── Provided data
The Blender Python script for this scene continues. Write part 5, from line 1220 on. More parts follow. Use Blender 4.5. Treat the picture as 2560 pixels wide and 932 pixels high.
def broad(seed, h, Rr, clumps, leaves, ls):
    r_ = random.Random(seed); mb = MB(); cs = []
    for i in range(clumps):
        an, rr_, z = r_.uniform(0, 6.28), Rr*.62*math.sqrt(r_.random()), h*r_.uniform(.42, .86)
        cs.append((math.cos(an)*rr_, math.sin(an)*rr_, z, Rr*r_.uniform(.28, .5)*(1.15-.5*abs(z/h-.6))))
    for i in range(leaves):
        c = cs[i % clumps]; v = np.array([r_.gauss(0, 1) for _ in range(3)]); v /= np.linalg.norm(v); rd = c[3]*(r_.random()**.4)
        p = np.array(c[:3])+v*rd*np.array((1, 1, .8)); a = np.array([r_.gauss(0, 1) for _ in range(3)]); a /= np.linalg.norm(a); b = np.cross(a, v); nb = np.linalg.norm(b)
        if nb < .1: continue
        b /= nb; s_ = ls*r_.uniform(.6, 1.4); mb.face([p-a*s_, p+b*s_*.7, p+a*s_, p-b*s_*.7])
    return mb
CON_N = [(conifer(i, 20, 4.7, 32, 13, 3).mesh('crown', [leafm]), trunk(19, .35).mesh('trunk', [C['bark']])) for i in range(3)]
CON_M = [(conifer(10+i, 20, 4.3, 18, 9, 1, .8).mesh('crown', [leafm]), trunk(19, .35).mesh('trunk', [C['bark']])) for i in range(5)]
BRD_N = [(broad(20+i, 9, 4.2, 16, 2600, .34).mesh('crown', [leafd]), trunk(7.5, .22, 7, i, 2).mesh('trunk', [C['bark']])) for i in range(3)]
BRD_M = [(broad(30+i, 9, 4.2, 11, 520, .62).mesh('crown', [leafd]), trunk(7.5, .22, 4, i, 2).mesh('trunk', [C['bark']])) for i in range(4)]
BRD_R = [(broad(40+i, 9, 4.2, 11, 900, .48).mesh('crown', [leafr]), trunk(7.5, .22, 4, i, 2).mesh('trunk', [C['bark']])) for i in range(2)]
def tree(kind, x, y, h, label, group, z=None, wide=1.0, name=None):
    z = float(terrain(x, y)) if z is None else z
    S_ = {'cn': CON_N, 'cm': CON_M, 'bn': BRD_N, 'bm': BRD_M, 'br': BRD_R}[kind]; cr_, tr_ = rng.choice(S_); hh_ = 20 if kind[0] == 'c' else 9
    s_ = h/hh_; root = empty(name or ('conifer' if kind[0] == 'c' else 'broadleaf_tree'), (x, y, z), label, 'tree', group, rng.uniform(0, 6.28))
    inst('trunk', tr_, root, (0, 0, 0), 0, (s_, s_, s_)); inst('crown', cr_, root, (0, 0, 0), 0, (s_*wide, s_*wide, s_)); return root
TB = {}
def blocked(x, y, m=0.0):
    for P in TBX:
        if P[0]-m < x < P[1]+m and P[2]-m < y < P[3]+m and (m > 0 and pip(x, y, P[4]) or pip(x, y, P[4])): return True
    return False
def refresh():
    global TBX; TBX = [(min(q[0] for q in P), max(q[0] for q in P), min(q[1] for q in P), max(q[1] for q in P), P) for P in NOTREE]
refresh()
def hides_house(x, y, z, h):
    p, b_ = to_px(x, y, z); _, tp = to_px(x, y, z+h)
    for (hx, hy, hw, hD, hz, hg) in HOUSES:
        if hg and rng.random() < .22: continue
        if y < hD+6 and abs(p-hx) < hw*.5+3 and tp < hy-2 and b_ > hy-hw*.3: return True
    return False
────
### Task goal
Please set down the whole listing above without altering a single line.

### Task response
The Blender Python script for this scene continues. Write part 5, from line 1220 on. More parts follow. Use Blender 4.5. Treat the picture as 2560 pixels wide and 932 pixels high.
def broad(seed, h, Rr, clumps, leaves, ls):
    r_ = random.Random(seed); mb = MB(); cs = []
    for i in range(clumps):
        an, rr_, z = r_.uniform(0, 6.28), Rr*.62*math.sqrt(r_.random()), h*r_.uniform(.42, .86)
        cs.append((math.cos(an)*rr_, math.sin(an)*rr_, z, Rr*r_.uniform(.28, .5)*(1.15-.5*abs(z/h-.6))))
    for i in range(leaves):
        c = cs[i % clumps]; v = np.array([r_.gauss(0, 1) for _ in range(3)]); v /= np.linalg.norm(v); rd = c[3]*(r_.random()**.4)
        p = np.array(c[:3])+v*rd*np.array((1, 1, .8)); a = np.array([r_.gauss(0, 1) for _ in range(3)]); a /= np.linalg.norm(a); b = np.cross(a, v); nb = np.linalg.norm(b)
        if nb < .1: continue
        b /= nb; s_ = ls*r_.uniform(.6, 1.4); mb.face([p-a*s_, p+b*s_*.7, p+a*s_, p-b*s_*.7])
    return mb
CON_N = [(conifer(i, 20, 4.7, 32, 13, 3).mesh('crown', [leafm]), trunk(19, .35).mesh('trunk', [C['bark']])) for i in range(3)]
CON_M = [(conifer(10+i, 20, 4.3, 18, 9, 1, .8).mesh('crown', [leafm]), trunk(19, .35).mesh('trunk', [C['bark']])) for i in range(5)]
BRD_N = [(broad(20+i, 9, 4.2, 16, 2600, .34).mesh('crown', [leafd]), trunk(7.5, .22, 7, i, 2).mesh('trunk', [C['bark']])) for i in range(3)]
BRD_M = [(broad(30+i, 9, 4.2, 11, 520, .62).mesh('crown', [leafd]), trunk(7.5, .22, 4, i, 2).mesh('trunk', [C['bark']])) for i in range(4)]
BRD_R = [(broad(40+i, 9, 4.2, 11, 900, .48).mesh('crown', [leafr]), trunk(7.5, .22, 4, i, 2).mesh('trunk', [C['bark']])) for i in range(2)]
def tree(kind, x, y, h, label, group, z=None, wide=1.0, name=None):
    z = float(terrain(x, y)) if z is None else z
    S_ = {'cn': CON_N, 'cm': CON_M, 'bn': BRD_N, 'bm': BRD_M, 'br': BRD_R}[kind]; cr_, tr_ = rng.choice(S_); hh_ = 20 if kind[0] == 'c' else 9
    s_ = h/hh_; root = empty(name or ('conifer' if kind[0] == 'c' else 'broadleaf_tree'), (x, y, z), label, 'tree', group, rng.uniform(0, 6.28))
    inst('trunk', tr_, root, (0, 0, 0), 0, (s_, s_, s_)); inst('crown', cr_, root, (0, 0, 0), 0, (s_*wide, s_*wide, s_)); return root
TB = {}
def blocked(x, y, m=0.0):
    for P in TBX:
        if P[0]-m < x < P[1]+m and P[2]-m < y < P[3]+m and (m > 0 and pip(x, y, P[4]) or pip(x, y, P[4])): return True
    return False
def refresh():
    global TBX; TBX = [(min(q[0] for q in P), max(q[0] for q in P), min(q[1] for q in P), max(q[1] for q in P), P) for P in NOTREE]
refresh()
def hides_house(x, y, z, h):
    p, b_ = to_px(x, y, z); _, tp = to_px(x, y, z+h)
    for (hx, hy, hw, hD, hz, hg) in HOUSES:
        if hg and rng.random() < .22: continue
        if y < hD+6 and abs(p-hx) < hw*.5+3 and tp < hy-2 and b_ > hy-hw*.3: return True
    return False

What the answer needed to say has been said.